◆ **Data lines**:
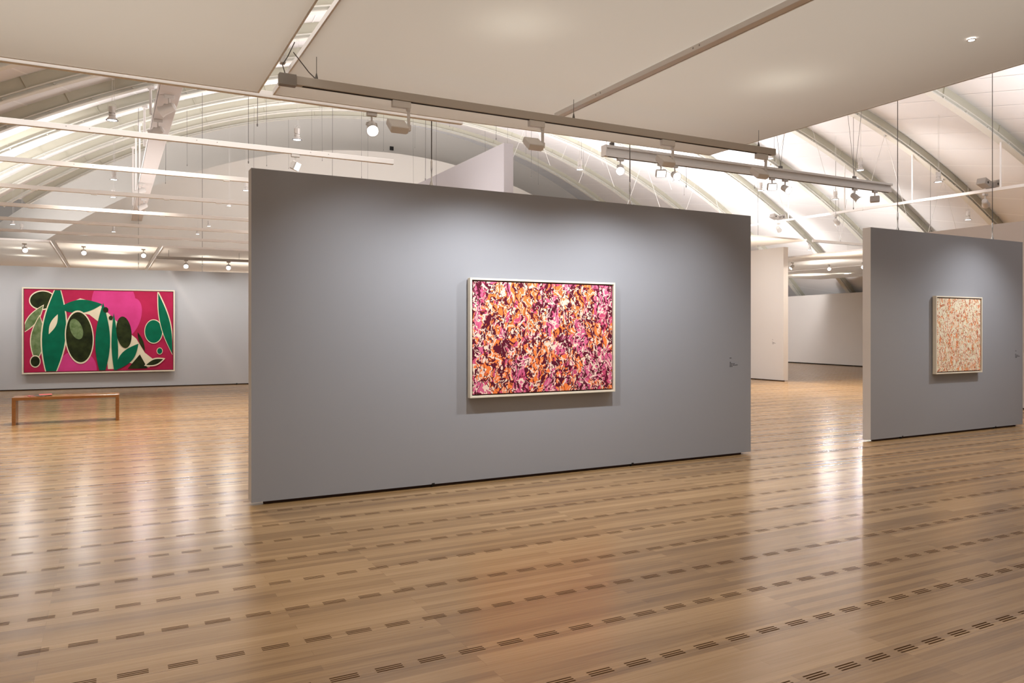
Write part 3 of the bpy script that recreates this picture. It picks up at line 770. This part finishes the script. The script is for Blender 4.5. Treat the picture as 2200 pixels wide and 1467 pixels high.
# spotlights in the distance on the right
tr2 = rail('lighting_track', 'thin cream track in the distance above the gap', 19.95, 22.6, 17.2, 4.42, .07, .08, M['metal'], 'lighting track', screws=False)
g = MB()
for x in (1.3,):
    for dx in (-.5, -.1, .3): g.tube((x, 0, .08), (x + dx, 0, 1.5), .004, seg=5)
g.build('hanger', M['wire'], tr2)
for x, y, l in ((22.4, 18.6, 'left of the two'), (22.75, 17.5, 'right of the two')):
    spot('glaring distant spotlight under the far fabric panel in the gap, ' + l, (x, y, 3.9), (13, 10, .3), 'cyl', 'distant bright spotlights', 80, ang=80, flare=True)
s = spot('dark tilted spotlight in the distance above the gap', (20.6, 18.6, 3.9), (18.9, 19, 2.2), 'cyl', 'distant dim spotlights')

# ------------------------------------------------------------------ pendant lamps
PEND = [((.06, 15.15, 5.28), 'nearest, high at the left of the broad beam'), ((3.50, 16.30, 5.59), 'hanging left of the glaring spotlight over the large grey wall'),
 ((.13, 22.6, 5.54), 'second in the left column, between the third and fourth rail'), ((.14, 28.1, 5.92), 'third in the left column, behind the fourth rail'),
 ((.2, 36.9, 5.80), 'lowest in the left column, by the end wall'), ((-3.0, 32.3, 5.35), 'at the left edge of the view, upper of two'), ((-2.74, 32.4, 5.15), 'at the left edge of the view, lower of two'),
 ((3.87, 25.5, 6.04), 'seen just left of the top corner of the large grey wall'), ((4.17, 31.6, 6.45), 'far back, left of the large grey wall'),
 ((4.15, 38.2, 6.45), 'farthest left of the large grey wall, upper one'), ((3.7, 38.6, 6.1), 'farthest left of the large grey wall, lower one'),
 ((11.20, 17.34, 5.91), 'right of the tall white partition'), ((14.38, 17.2, 5.87), 'behind the left half of the white double track'),
 ((17.6, 16.73, 6.75), 'above the right end of the near grey track'), ((16.15, 12.5, 5.48), 'large one high between the two grey walls'),
 ((17.8, 11.6, 5.19), 'large one above the right grey wall'), ((16.96, 16.5, 5.70), 'under the middle of the white double track'),
 ((19.3, 15.8, 5.52), 'under the right end of the white double track'), ((21.6, 13.2, 4.80), 'dim one low above the right grey wall'),
 ((25.8, 22.4, 5.30), 'small distant one above the gap'), ((26.6, 21.2, 4.95), 'small distant one close to the right grey wall'), ((24.3, 13.5, 4.25), 'small one at the right edge of the view')]
def pend_proto():
    r = empty('pendant_lamp', (0, 0, 0))
    h = MB(); h.lathe([(0, .235), (.05, .235), (.054, .23), (.054, .125), (.05, .12), (.0, .12)], seg=20)
    for i in range(6):
        a = i * PI / 3; h.box((-.004, .052, .14), (.004, .060, .225), R=Matrix.Rotation(a, 3, 'Z'))
    h.build('gear_housing', M['lamp'], r, smooth=True)
    n_ = MB(); n_.lathe([(.0, .12), (.036, .12), (.036, .10), (.056, .098), (.056, .078), (.045, .074)], seg=20); n_.build('collar', M['lamp'], r, smooth=True)
    b_ = MB(); b_.lathe([(.045, .076), (.055, .055), (.088, .012), (.098, 0), (.094, 0), (.084, .012), (.05, .052), (0, .056)], seg=28); b_.build('reflector', M['lamp'], r, smooth=True)
    k_ = MB(); k_.lathe([(.099, .002), (.099, -.004), (.080, -.004), (.080, .002)], seg=28); k_.build('rim', M['rim'], r)
    l_ = MB(); l_.disc((0, 0, -.001), .080, seg=28); l_.build('lens', M['lens'], r)
    c_ = MB()
    for sx in (-1, 1): c_.path([(sx * .062, 0, .20), (sx * .062, 0, .285), (0, 0, .30)], .004, seg=5); c_.path([(0, sx * .062, .09), (0, sx * .062, .285), (0, 0, .30)], .0035, seg=5)
    c_.build('bracket', M['lamp'], r)
    return r
pp = None
for loc, lab in PEND:
    z = min(loc[2], roof(loc[0], loc[1]) - .75)
    if pp is None: pp = r = pend_proto()
    else: r = clone(pp, skip=('cord',))
    r.location = (loc[0], loc[1], z); tag(r, 'white bell-shaped pendant lamp, ' + lab, 'pendant lamp', 'bell pendant lamps of the hall')
    top = roof(loc[0], loc[1], RR + .3) - z
    c = MB(); c.tube((0, 0, .30), (0, 0, top), .003, seg=5); c.tube((.03, 0, .295), (.035, 0, top), .0022, seg=5); c.build('cord', M['wirew'], r)
    light('SPOT', (loc[0], loc[1], z - .03), 1050 if loc[0] < 5 else 820, (1, .89, .77), (loc[0], loc[1], 0), .08, 96, 1.0)
# near part of the hall, over the camera side (added spots below the fabric give the floor its soft light)
for x, y, e_ in ((4, 3.2, 85), (9.0, 3.0, 45), (9.3, 5.6, 160), (13, 4.2, 45), (1.5, 1.5, 85), (-.5, 4.5, 110)):
    light('SPOT', (x, y, 3.6), e_, (1, .88, .76), (x, y, 0), .15, 130, 1.0)

# ------------------------------------------------------------------ suspension cables of the display walls
def cable(label, x, y, z0, z1):
    r = empty('suspension_cable', (x, y, z0)); tag(r, label, 'cable', 'suspension cables of the display walls')
    c = MB(); c.tube((0, 0, .05), (0, 0, z1 - z0), .006, seg=6); c.build('wire', M['wire'], r)
    t_ = MB(); t_.lathe([(.02, 0), (.022, .02), (.008, .06), (.008, .16), (.011, .17), (.011, .26), (.005, .28)], seg=10); t_.build('turnbuckle', M['steel'], r, smooth=True)
cable('steel cable rising from the large grey wall, left one', 2.94, 7.35, 3.075, 5.2)
cable('steel cable rising from the large grey wall, right one', 5.464, 7.37, 3.075, 5.4)
cable('steel cable rising from the right grey wall, left one', 10.33, 7.36, 3.07, roof(10.33, 7.36, RR + .3))
cable('steel cable rising from the right grey wall, right one', 12.75, 7.39, 3.07, roof(12.75, 7.39, RR + .3))
cable('thin cable rising from the white display wall in the gap', 18.7, 18.3, 4.19, roof(18.7, 18.3, RR + .3))
cable('cable dropping to the far left display wall, left one', .75, 23.95, 3.29, roof(.75, 23.95, RR + .3))
cable('cable dropping to the far left display wall, right one', 2.42, 23.9, 3.29, roof(2.42, 23.9, RR + .3))
cable('cable dropping to the far left display wall at the edge of the view', -2.6, 24.1, 3.29, roof(-2.6, 24.1, RR + .3))
# cable bundle hanging in the gap between the two fabric panels
r = empty('cable_coil', (1.27, 6.45, 3.82)); tag(r, 'loose coil of pale cable hanging in the gap between the fabric panels', 'cable coil')
c = MB()
for j in range(5):
    pts = []
    for i in range(17):
        a = 2 * PI * i / 16; pts.append((.012 * (j - 2) + .006 * math.sin(a * 2), .10 * math.sin(a) + .01 * j, .22 + .20 * math.cos(a) + .008 * j))
    c.path(pts, .0035, seg=5)
c.build('coil', M['wirew'], r)
c = MB(); c.bevbox((-.02, -.03, -.03), (.02, .03, .04), .004); c.build('connector', M['track'], r)

# thin wires hanging from the ribs (each one its own thing)
wl = []
for k in range(1, 9):
    for x in (2.3, 5.3, 8.1, 11.6, 14.6, 17.3, 20.2):
        if rnd.random() < .8: wl.append((x + rnd.uniform(-.5, .5), yk(k) + rnd.uniform(-.1, .1), k))
OW = ('leftmost', 'second from the left', 'third from the left', 'fourth from the left', 'fifth from the left', 'sixth from the left', 'seventh from the left')
OR_ = ['nearest', 'second', 'third', 'fourth', 'fifth', 'sixth', 'seventh', 'eighth', 'last']; CW = {}
for x, y, k in wl:
    zt = roof(x, y, RR + .02); L = rnd.choice((1.2, 1.8, 2.4, 3.2, 4.0)); zb = max(zt - L, 3.9)
    if zb > zt - .4: continue
    c = MB(); c.tube((0, 0, 0), (rnd.uniform(-.02, .02), 0, zt - zb), .005, seg=5); c.lathe([(0, -.05), (.012, -.04), (.012, 0), (0, .01)], seg=6)
    tag(c.build('hanging_wire', M['wire'], loc=(x, y, zb)), 'thin dark wire hanging from the %s roof rib, %s' % (OR_[k], OW[CW.get(k, 0)]), 'wire', 'loose wires hanging from the ribs'); CW[k] = CW.get(k, 0) + 1
# pairs of wires forming a V between ribs and rails at the right
for k in range(1, 6):
    for x in (15.2, 18.4, 20.9):
        y = yk(k); zt = roof(x, y, RR + .01)
        if zt < 5 or (k == 2 and x > 16): continue
        c = MB(); L = 2.1
        c.tube((0, 0, 0), (.9, 0, -L), .0045, seg=5); c.tube((0, 0, 0), (-.9, 0, -L), .0045, seg=5); c.box((-.03, -.02, -.05), (.03, .02, .02))
        tag(c.build('splayed_wire', M['wirew'], loc=(x, y, zt)), 'pale splayed wire pair on the right half of the %s roof rib, %s' % (OR_[k], {15.2: 'highest one', 18.4: 'halfway down', 20.9: 'lowest one'}[x]), 'wire', 'splayed wire pairs at the right')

◆ **What the task asks**: Look at the listing and set down only the lines from its start through the line with "s = spot('dark", word for word and without pictures.

◆ **Correct output**:
Write part 3 of the bpy script that recreates this picture. It picks up at line 770. This part finishes the script. The script is for Blender 4.5. Treat the picture as 2200 pixels wide and 1467 pixels high.
# spotlights in the distance on the right
tr2 = rail('lighting_track', 'thin cream track in the distance above the gap', 19.95, 22.6, 17.2, 4.42, .07, .08, M['metal'], 'lighting track', screws=False)
g = MB()
for x in (1.3,):
    for dx in (-.5, -.1, .3): g.tube((x, 0, .08), (x + dx, 0, 1.5), .004, seg=5)
g.build('hanger', M['wire'], tr2)
for x, y, l in ((22.4, 18.6, 'left of the two'), (22.75, 17.5, 'right of the two')):
    spot('glaring distant spotlight under the far fabric panel in the gap, ' + l, (x, y, 3.9), (13, 10, .3), 'cyl', 'distant bright spotlights', 80, ang=80, flare=True)
s = spot('dark tilted spotlight in the distance above the gap', (20.6, 18.6, 3.9), (18.9, 19, 2.2), 'cyl', 'distant dim spotlights')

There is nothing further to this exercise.